Airbus se serait " spontanément " dénoncé au SFO (Serious Fraud Office) britannique en 2016 à la suite d’audits internes portant sur le caractère " incomplet " de certaines déclarations. C’est possible. Mais dans son enquête titrée " Airbus. Des menaces dans l’air ", Le Monde propose une autre explication : le Ministère de la Justice américain aurait averti Airbus qu’il avait connaissance d’éléments susceptibles de déclencher une enquête au titre du FCPA (Foreign Corrupt Practices Act), qui permet de poursuivre des entreprises étrangères pour des faits commis hors des États-Unis sur la base d’informations réunies par leurs services de renseignement.

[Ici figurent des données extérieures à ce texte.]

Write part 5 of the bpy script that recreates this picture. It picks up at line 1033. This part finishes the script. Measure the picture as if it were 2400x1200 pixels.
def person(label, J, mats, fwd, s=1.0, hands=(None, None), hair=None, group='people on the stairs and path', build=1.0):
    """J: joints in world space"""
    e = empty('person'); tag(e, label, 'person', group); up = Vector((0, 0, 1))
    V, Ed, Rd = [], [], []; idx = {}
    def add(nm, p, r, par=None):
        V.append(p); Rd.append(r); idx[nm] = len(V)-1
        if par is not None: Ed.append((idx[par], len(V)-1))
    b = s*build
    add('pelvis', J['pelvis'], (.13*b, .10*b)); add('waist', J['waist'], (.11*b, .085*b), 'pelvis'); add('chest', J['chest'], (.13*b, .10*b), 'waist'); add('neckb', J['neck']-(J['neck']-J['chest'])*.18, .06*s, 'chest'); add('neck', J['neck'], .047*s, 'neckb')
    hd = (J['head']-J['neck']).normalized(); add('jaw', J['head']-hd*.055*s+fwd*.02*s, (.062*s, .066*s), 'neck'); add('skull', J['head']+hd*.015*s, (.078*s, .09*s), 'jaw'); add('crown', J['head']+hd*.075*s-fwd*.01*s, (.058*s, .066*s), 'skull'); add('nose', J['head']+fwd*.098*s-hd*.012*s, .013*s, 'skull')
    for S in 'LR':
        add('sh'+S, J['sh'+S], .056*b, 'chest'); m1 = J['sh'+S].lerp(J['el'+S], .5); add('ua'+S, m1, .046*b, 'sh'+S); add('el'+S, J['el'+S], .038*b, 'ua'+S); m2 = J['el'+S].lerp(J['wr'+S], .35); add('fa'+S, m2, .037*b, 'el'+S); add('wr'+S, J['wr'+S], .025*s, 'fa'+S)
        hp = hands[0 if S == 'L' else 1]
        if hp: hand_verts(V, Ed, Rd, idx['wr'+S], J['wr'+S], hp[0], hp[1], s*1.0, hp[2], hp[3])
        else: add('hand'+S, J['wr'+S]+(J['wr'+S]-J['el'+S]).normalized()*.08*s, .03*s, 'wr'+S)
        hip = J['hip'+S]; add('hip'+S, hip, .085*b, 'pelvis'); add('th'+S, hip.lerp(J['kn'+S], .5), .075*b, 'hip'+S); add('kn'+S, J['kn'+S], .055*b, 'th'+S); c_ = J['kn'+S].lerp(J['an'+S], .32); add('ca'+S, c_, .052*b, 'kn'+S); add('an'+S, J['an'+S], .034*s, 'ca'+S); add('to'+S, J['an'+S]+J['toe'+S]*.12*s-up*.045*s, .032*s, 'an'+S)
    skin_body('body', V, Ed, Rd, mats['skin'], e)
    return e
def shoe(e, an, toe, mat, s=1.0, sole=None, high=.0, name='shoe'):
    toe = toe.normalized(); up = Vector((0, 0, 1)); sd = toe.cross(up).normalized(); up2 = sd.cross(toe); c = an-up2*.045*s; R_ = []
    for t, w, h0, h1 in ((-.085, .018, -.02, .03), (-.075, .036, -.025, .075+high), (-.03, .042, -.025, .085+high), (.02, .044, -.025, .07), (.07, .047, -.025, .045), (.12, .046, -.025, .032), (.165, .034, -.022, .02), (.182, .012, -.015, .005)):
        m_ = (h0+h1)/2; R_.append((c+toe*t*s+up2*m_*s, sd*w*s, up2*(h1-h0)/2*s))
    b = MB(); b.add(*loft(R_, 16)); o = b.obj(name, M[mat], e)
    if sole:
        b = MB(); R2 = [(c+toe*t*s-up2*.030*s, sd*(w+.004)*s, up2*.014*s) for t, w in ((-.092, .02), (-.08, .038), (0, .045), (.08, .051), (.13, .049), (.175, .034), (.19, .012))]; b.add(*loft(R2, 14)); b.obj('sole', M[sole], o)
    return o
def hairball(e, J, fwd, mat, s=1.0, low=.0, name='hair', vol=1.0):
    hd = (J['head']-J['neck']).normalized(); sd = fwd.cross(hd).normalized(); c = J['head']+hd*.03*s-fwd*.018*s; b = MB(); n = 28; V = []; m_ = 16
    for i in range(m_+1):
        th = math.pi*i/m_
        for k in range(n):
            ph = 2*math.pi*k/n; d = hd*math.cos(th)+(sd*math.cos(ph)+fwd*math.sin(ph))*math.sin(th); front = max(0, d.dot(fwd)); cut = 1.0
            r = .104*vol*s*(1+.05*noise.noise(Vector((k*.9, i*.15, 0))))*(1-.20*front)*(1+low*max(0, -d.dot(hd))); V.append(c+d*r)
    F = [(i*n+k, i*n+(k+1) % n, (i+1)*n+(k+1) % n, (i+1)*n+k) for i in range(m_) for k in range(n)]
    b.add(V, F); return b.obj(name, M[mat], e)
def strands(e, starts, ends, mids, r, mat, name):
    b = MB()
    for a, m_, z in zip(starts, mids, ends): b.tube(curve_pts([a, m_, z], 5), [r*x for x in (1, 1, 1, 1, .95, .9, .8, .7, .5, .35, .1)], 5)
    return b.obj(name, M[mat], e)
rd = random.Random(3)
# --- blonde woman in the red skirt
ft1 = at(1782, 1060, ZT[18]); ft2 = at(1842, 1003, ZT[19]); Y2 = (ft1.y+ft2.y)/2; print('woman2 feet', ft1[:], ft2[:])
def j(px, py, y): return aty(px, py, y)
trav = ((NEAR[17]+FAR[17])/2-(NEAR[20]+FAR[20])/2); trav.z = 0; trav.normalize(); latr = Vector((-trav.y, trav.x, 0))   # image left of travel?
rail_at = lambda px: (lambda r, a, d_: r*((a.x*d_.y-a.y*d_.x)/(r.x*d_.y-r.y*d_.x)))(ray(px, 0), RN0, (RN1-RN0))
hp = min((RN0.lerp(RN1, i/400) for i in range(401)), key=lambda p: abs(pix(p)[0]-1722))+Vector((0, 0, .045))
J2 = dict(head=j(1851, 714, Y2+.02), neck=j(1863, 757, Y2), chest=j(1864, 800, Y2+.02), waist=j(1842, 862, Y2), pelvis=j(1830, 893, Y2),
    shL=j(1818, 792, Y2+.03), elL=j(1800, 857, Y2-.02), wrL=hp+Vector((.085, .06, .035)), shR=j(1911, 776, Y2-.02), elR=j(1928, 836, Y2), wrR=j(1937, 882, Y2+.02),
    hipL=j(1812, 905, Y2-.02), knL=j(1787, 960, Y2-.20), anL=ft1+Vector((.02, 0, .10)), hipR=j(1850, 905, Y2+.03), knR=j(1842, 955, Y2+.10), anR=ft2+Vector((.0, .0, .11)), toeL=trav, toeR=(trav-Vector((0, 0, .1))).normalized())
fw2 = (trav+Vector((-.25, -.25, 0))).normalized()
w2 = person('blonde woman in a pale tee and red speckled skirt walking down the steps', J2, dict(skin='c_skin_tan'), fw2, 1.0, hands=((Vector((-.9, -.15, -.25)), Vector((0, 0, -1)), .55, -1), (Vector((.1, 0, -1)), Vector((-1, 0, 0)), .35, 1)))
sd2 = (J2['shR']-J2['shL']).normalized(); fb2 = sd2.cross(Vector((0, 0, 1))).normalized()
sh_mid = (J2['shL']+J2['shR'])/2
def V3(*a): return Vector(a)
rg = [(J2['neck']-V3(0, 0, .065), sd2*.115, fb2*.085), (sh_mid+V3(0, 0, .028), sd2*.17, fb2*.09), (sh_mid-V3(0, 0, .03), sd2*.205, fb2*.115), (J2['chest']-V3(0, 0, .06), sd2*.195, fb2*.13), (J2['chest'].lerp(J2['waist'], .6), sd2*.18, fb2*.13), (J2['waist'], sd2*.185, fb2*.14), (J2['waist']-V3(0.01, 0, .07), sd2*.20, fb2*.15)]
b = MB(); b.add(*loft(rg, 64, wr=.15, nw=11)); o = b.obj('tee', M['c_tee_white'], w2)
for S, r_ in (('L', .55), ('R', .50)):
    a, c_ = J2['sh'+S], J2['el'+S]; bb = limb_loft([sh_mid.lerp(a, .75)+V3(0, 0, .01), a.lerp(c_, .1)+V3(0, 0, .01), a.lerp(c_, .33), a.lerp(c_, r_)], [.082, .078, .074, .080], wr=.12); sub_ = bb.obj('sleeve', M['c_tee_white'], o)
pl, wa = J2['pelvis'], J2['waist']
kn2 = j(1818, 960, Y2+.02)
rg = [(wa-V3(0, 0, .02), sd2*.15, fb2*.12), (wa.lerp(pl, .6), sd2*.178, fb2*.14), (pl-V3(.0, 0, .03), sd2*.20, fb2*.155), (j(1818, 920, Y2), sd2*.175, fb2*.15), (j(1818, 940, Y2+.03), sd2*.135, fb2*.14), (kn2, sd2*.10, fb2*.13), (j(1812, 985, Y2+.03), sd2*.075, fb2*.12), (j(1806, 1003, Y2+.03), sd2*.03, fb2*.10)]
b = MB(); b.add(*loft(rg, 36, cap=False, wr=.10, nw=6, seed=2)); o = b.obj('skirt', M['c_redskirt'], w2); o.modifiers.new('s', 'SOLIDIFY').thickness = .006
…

Airbus aurait donc préféré se dénoncer auprès des Britanniques, plutôt que de prendre le risque de poursuites aux États-Unis, ce que l’on peut comprendre au vu du traitement réservé par la justice américaine à Technip, Alstom ou BNP Paribas…

Le danger que fait peser sur l’économie française et européenne la multiplication de ce type d’affaires n’est pas tout à fait ignoré. Un des bons connaisseurs de cette question, Pierre Lellouche, fondateur de l’IFRI (Institut français des relations internationales), ancien ministre du Commerce extérieur et ancien président d’une mission d’information parlementaire sur l’extraterritorialité de la législation américaine, déclare à ce sujet : " Au fil de mon travail à la commission des Affaires étrangères, j’ai découvert la puissance du rouleau compresseur normatif américain qui revêt la forme d’un véritable impérialisme juridique et économique. Sous couvert de grands principes avec lesquels tout le monde ne peut être que d’accord, comme la lutte contre la corruption, les États-Unis imposent leurs lois aux entreprises étrangères, même quand leurs activités n’ont aucun lien avec le territoire américain. Cette extraterritorialité de la justice américaine a coûté plus de 10 milliards de dollars aux entreprises françaises ces dernières années " (Entretien du 5 juin 2016 dans L’Opinion). 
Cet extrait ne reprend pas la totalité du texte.